Reason: The DECODE function can evaluate multiple conditions at one stretch. The above DECODE function evaluates to the following IF sequence.

Example: 

IF empid = 38475 Then

Return ‘Terminated’;

ELSIF empid = 60494 Then

Return ‘LOA’;

ELSE

Return ‘ACTIVE’;

      END IF;

Question: 7

SELECT (TO_CHAR(NVL(SQRT(59483), ‘INVALID’)) FROM DUAL is a valid SQL statement.

A.     TRUE

B.     FALSE

Answer: Option B

Reason: There is an extra parenthesis before the TO_CHAR function to make the select statement syntactically incorrect.

Question: 8

The appropriate table to use when performing arithmetic calculations on values defined within the SELECT statement (not pulled from a table column) is

A.     EMP

B.     The table containing the column values

C.     DUAL

D.     An Oracle-defined table

Answer: Option C

Reason: DUAL is an Oracle pseudo-table which can be used either for arithmetic calculations or for selecting pseudo-columns like SYSDATE from this table.

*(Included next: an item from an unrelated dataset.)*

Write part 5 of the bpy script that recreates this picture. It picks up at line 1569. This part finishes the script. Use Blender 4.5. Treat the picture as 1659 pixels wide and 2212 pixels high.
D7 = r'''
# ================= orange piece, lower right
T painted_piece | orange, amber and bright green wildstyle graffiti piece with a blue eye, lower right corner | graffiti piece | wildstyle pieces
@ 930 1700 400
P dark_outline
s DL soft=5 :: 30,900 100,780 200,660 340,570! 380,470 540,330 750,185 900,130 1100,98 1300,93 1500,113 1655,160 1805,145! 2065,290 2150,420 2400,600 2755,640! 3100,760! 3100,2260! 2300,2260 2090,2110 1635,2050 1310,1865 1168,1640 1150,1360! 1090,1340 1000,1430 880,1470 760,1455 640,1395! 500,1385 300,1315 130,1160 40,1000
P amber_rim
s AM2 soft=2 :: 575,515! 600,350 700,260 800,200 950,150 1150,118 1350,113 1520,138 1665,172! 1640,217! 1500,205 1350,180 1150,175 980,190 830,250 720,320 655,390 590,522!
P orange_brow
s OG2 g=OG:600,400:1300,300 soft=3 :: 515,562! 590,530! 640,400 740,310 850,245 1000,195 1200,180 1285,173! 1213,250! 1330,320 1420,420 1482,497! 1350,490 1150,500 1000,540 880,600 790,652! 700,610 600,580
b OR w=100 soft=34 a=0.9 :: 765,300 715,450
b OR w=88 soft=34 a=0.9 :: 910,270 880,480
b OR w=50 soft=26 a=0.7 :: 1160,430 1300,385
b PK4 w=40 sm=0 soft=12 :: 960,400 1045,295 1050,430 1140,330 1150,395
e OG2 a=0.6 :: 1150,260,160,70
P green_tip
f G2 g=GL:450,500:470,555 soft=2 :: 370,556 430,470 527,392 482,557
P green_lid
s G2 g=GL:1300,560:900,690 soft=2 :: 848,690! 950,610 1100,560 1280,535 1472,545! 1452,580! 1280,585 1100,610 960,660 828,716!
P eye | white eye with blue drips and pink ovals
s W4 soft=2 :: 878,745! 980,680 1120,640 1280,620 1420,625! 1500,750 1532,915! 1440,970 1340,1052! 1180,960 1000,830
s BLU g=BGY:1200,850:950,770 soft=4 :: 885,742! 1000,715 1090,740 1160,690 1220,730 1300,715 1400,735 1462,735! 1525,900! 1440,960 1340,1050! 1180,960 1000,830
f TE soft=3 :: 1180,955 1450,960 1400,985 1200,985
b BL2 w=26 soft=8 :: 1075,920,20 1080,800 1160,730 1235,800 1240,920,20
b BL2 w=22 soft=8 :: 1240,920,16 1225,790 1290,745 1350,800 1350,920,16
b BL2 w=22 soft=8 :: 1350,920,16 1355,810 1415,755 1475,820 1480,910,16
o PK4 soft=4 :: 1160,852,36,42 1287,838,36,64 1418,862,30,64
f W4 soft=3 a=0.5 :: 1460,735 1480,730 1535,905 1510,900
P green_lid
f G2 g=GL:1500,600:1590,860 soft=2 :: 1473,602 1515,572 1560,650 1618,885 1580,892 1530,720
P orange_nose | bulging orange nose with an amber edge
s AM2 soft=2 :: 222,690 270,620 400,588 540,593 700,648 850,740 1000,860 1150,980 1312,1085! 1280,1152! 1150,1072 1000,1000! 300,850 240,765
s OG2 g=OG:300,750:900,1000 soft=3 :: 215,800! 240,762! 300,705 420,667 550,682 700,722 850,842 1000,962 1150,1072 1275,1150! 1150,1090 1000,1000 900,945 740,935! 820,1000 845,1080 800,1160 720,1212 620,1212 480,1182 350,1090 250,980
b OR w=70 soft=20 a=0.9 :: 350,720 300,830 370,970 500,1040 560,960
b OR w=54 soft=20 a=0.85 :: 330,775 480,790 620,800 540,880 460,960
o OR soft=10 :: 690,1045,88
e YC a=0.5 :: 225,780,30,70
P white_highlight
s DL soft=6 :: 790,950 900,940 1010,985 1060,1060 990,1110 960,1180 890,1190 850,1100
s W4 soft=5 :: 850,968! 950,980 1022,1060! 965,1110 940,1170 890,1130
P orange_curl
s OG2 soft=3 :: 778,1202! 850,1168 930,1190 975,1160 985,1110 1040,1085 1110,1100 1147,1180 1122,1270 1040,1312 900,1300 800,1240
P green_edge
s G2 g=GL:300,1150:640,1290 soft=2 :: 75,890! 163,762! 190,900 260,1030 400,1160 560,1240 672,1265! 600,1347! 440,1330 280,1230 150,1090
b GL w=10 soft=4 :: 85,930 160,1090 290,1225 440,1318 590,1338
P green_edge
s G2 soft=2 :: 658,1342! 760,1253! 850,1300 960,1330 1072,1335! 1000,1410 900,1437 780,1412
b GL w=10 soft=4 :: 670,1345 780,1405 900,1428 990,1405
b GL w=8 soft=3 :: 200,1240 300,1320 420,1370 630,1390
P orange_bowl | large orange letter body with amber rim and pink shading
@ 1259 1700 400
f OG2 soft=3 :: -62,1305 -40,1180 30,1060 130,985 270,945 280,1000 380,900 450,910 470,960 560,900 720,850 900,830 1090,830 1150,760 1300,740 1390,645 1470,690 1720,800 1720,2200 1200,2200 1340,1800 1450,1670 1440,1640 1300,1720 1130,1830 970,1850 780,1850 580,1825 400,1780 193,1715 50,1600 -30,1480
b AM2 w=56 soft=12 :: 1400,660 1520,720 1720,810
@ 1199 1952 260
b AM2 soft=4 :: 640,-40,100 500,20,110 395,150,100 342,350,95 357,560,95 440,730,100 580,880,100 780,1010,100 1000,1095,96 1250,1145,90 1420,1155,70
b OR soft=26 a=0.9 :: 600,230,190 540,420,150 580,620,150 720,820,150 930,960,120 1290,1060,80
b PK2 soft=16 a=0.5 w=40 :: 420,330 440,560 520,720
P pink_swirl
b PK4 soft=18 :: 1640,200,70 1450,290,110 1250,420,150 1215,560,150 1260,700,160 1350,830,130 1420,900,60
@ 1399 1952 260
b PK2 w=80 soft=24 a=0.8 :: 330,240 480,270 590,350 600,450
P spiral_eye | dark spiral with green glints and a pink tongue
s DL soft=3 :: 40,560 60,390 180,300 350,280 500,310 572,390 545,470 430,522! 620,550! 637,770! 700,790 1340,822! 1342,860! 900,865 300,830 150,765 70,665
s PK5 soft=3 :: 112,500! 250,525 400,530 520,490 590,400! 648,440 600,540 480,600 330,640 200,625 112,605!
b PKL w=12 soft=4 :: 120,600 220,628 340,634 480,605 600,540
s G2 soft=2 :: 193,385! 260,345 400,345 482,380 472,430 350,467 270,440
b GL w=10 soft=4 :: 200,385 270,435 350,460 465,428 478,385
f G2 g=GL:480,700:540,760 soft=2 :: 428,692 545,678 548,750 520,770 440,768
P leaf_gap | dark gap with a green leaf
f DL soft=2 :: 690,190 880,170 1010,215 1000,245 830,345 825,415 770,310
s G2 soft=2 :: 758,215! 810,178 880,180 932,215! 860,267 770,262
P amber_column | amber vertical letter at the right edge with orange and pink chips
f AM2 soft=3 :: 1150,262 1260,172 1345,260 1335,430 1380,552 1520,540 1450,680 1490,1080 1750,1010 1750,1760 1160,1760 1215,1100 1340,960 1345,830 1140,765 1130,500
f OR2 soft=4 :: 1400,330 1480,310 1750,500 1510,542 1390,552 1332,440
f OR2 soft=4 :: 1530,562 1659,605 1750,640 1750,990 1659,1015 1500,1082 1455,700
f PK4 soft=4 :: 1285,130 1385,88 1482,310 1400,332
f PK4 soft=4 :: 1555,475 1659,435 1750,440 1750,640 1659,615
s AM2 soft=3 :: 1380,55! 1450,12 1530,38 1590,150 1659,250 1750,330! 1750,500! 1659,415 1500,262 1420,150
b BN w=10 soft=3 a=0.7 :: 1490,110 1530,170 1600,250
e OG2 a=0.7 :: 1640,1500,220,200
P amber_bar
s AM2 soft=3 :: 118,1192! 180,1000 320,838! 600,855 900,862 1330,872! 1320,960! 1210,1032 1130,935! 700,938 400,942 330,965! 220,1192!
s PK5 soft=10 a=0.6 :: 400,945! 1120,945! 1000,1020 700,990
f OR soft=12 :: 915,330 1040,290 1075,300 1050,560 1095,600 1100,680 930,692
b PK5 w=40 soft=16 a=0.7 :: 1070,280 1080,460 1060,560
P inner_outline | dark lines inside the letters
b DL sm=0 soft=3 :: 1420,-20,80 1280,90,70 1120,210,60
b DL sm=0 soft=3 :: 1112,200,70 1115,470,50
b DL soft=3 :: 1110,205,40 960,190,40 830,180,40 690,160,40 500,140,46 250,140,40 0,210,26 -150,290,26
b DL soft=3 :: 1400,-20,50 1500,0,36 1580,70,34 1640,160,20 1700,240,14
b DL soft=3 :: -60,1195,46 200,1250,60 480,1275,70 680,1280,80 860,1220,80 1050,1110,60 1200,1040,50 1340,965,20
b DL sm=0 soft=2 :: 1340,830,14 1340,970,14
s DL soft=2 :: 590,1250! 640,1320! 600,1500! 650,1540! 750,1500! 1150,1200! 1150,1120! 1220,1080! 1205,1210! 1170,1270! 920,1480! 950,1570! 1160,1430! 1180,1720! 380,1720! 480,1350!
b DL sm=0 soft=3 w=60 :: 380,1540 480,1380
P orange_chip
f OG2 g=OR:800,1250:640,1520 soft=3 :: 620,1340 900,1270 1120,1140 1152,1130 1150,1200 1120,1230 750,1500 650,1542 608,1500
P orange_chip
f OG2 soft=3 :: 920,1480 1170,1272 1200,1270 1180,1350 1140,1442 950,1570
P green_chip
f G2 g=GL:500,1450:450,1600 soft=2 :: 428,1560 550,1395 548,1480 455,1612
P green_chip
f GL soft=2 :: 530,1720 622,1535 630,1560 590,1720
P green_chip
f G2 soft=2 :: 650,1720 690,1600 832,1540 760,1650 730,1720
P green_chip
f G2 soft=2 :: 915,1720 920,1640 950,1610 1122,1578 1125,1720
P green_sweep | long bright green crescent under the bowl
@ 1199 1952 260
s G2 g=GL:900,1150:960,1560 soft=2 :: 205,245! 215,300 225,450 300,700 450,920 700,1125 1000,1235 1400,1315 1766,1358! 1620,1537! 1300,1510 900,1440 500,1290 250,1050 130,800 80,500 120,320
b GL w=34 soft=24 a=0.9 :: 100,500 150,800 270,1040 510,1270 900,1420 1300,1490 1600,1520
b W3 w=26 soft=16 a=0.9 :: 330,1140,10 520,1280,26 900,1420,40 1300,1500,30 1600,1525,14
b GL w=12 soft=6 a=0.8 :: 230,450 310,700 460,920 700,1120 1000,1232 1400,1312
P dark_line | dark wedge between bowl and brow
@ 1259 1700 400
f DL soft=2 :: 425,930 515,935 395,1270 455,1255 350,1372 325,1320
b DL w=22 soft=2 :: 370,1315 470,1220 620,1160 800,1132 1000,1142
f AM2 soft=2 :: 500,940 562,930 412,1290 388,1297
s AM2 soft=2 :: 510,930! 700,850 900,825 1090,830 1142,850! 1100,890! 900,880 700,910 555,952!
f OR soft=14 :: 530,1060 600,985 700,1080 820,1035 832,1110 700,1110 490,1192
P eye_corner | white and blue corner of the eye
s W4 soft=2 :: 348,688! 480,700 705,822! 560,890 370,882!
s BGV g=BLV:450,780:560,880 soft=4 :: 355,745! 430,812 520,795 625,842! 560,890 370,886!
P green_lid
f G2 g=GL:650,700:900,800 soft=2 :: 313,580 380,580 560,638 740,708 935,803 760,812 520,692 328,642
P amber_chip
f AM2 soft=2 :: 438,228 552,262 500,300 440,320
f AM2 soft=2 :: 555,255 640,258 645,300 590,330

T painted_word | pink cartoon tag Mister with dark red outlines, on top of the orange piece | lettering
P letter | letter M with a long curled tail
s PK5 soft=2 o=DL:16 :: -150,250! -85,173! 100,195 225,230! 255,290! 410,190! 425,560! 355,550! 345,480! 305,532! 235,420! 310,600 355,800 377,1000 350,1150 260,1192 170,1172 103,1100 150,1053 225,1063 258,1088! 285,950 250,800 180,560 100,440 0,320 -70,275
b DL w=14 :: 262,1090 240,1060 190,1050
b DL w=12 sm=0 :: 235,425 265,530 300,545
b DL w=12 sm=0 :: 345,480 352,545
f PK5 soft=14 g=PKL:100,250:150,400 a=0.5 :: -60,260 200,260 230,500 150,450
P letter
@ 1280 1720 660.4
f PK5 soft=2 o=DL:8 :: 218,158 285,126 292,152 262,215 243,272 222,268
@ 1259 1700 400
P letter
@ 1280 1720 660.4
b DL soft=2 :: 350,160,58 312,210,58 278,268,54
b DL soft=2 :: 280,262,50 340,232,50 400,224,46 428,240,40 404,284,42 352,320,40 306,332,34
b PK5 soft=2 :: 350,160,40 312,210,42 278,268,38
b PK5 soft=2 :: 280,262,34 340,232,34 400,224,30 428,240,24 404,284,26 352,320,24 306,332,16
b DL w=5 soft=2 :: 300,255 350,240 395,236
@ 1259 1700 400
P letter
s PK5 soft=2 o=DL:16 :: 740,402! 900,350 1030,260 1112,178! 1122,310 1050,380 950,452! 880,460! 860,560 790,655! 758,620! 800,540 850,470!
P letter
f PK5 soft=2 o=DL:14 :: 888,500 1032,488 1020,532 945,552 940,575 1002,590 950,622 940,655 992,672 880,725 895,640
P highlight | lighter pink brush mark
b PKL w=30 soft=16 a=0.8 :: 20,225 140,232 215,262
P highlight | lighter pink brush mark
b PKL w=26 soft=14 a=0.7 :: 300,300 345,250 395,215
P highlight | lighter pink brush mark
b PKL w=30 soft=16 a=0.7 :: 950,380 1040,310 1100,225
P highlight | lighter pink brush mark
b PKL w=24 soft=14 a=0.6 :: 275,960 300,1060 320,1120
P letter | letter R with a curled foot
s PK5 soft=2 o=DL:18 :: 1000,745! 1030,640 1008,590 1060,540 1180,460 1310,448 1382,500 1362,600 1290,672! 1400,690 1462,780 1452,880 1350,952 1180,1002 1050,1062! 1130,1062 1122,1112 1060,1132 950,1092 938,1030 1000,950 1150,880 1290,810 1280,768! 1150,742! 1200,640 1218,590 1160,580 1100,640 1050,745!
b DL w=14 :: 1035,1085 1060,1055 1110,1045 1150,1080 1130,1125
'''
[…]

Example: SELECT sysdate+10 FROM DUAL;

Question: 9

Which of the following is not a group function?

A.     avg( )

B.     sqrt( )

C.     sum( )

D.     max( )

 

Answer: Option B

Reason: sqrt() function is the only function among the list that accepts one value instead of a set of values. If we issue the sqrt() function against a set of records in a table, it will return square root for each of the records in the table. But if we issue the same command against avg(), sum(), max() functions it will return one row only based on the function logic.

Example: SELECT avg(sal) FROM emp;

SELECT sqrt(144) FROM dual;

SELECT sum(sal) FROM emp;

SELECT max(sal) FROM emp;

Question: 10

The default character for specifying runtime variables in SELECT statements is

A.     Ampersand

B.     Ellipses

C.     Quotation marks

D.     Asterisk

Answer: Option A

Reason: & is the variable we can use inside SQL *Plus to accept values from user.

Example: INSERT INTO emp VALUES (&empno, ‘&ename’, &sal);

In the above INSERT statement, SQL *Plus will prompt each time for three variables viz., &empno, &ename and &sal. Then it swaps the user entered values with the &variables and inserts the same in the table.